Assemblage dominated the exhibition, perhaps because, as the catalogue stated:  “Assemblage became a key artistic strategy of reclaiming discarded objects and transforming them into expressions of collective social experience.”

Hammons, Edwards, and Saar were shown in depth, as were Outterbridge’s  powerful sculptural reliefs and stuffed fabric human forms. Johnson’s black wooden boxes with the faces of black-painted dolls peeping out through holes were compellingly political, as was Purifoy’s 24 x 24 x 6 inch lump of charred remains of who-knows-what, titled Watts Uprising Remains.  Riddle’s constructivist scrap-metal sculptures consist of an amalgam of shaped metal with recognizable elements of human forms welded together with abstract fragments.  Gradual Troop Withdrawal of 1970 includes one sculpted trousered leg and shoe linked to a skeletal hand; the “figure” swoops backwards, off-balance, vulnerable, and damaged—a strong metaphor for psychologically impaired, returning soldiers. 

The works in the show that I found particularly repellent were the constructions of Senga Nengudi—pantyhose poked with large holes, twisted and stretched across the wall while simultaneously nailed to the floor.  I cannot conceive they were meant to be anything but strangely horrific—tapping into visceral feelings (of creepiness or yuckiness).  Were they reminders of the murder-weapon-of-choice of stalkers, Hillside stranglers, et. al.—men obsessed with wreaking horrible torture on women with women’s own clothing?  Or maybe just a reminder of the mildly irritating, physical ordeal of getting both feet and legs into “control-top” pantyhose without getting snags, runs, and holes? 

When I turned my back on Nengudi’s works, I confronted a buoyant construction by David Hammons called Flight Fantasy, 1983, made of broken records, puffs of hair, some plaster, and wires.  Over a meter wide, the piece looked like birds in flight, or (had it been a tenth the size) the sort of hat Audrey Hepburn might have worn perched on her coifed head in one of her ingénue 1950s movies.  Move over, Audrey Hepburn, we have new ideas of beauty.  Hammons always surprises with the ways he can make gracefully stunning the quotidian detritus of our lives. 

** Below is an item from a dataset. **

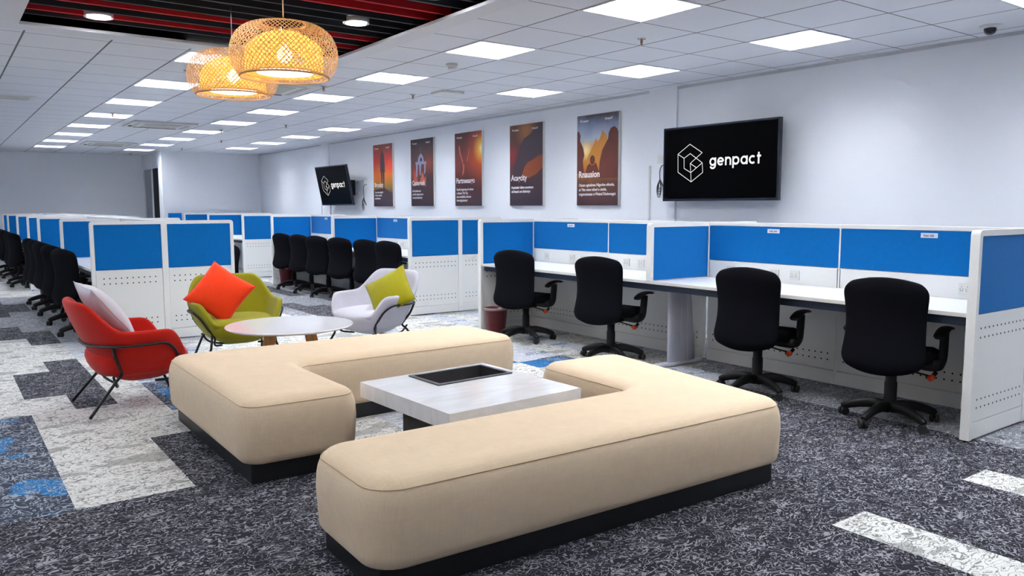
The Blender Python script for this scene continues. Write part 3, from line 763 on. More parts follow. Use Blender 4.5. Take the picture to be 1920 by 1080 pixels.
    for a in angs:
        c, s = math.cos(a)*0.292, math.sin(a)*0.292
        bm = newbm(); a2 = a+0.9; dx, dy = math.cos(a2), math.sin(a2)
        for sgn in (-1, 1):
            ctr = Vector((c-dx*0.008, s-dy*0.008, 0.027)); nrm = Vector((-dy, dx, 0))
            tube(bm, [ctr+nrm*sgn*0.007, ctr+nrm*sgn*0.025], 0.027, 16)
        tube(bm, [(c, s, 0.03), (c, s, 0.062)], 0.011, 8)
        obj('caster', bm, RUBBER, t)
    return t
def P2(o, x, y, rz): o.location = (x, y, 0); o.rotation_euler = (0, 0, rz)
def hub_from_back(bx, by, a): return bx+0.30*math.cos(a), by+0.30*math.sin(a)
chair = office_chair('black office chair closest to the camera, at the right end of the nearest right-hand desks')
A0 = R(15); hx, hy = hub_from_back(4.66, 2.53, R(14)); P2(chair, hx, hy, R(14)); chair['group'] = 'black office chairs'
GRP = 'black office chairs'
for bx, by, a, lab in ((4.66, 3.56, R(14), 'black office chair just left of the one closest to the camera'),
                       (4.65, 5.14, R(16), 'black office chair third from the right at the nearest right-hand desks'),
                       (4.68, 6.44, R(20), 'black office chair beside the dark red bin at the nearest right-hand desks')):
    hx, hy = hub_from_back(bx, by, a); dup(chair, (hx, hy, 0), a, lab)
for i, y in enumerate([9.19, 9.83, 10.70, 11.55, 12.27, 13.05]):
    a = R((16, 18, 20, 20, 18, 18)[i]); hx, hy = hub_from_back(4.66, y, a)
    dup(chair, (hx, hy, 0), a, 'black office chair at the middle right-hand desk row, %s from its near end' % ords[i])
for i, y in enumerate([9.72, 10.75, 11.75, 12.5, 13.24]):
    dup(chair, (1.31, y, 0), R((20, 20, 20, 20, 18)[i]), 'black office chair on the left of the near left-hand desk row, %s from the front' % ords[i])
for i, y in enumerate([16.3, 17.05, 18.4, 19.3, 20.7]):
    dup(chair, (1.31, y, 0), R(18), 'black office chair on the left of the far left-hand desk row, %s from the front' % ords[i])
dup(chair, (2.55, 9.45, 0), R(200), 'black office chair glimpsed behind the right edge of the near left-hand end partition')
dup(chair, (2.60, 11.9, 0), R(185), 'black office chair on the right side of the near left-hand desk row, farther back')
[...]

The catalogue of the exhibition (the lead author is Kelli Jones) reproduces the works of the artists in the show, but it also includes “Friends.”  These artists merited inclusion to extend the constraints of geography and race—to showcase also the artists who influenced or hung out with the L.A. black artists, including Joe Overstreet and Raymond Saunders from Northern California and Mark di Suvero and John Altoon who are/were not African American.    

So Day #1 ended, with thoughts and images still buzzing in my head.  I retired to my nephew’s vacant condo overlooking some Santa Monica motels and restaurants, with a narrow wedge of the beach and crashing surf in the distance.  Ah…Lala-land!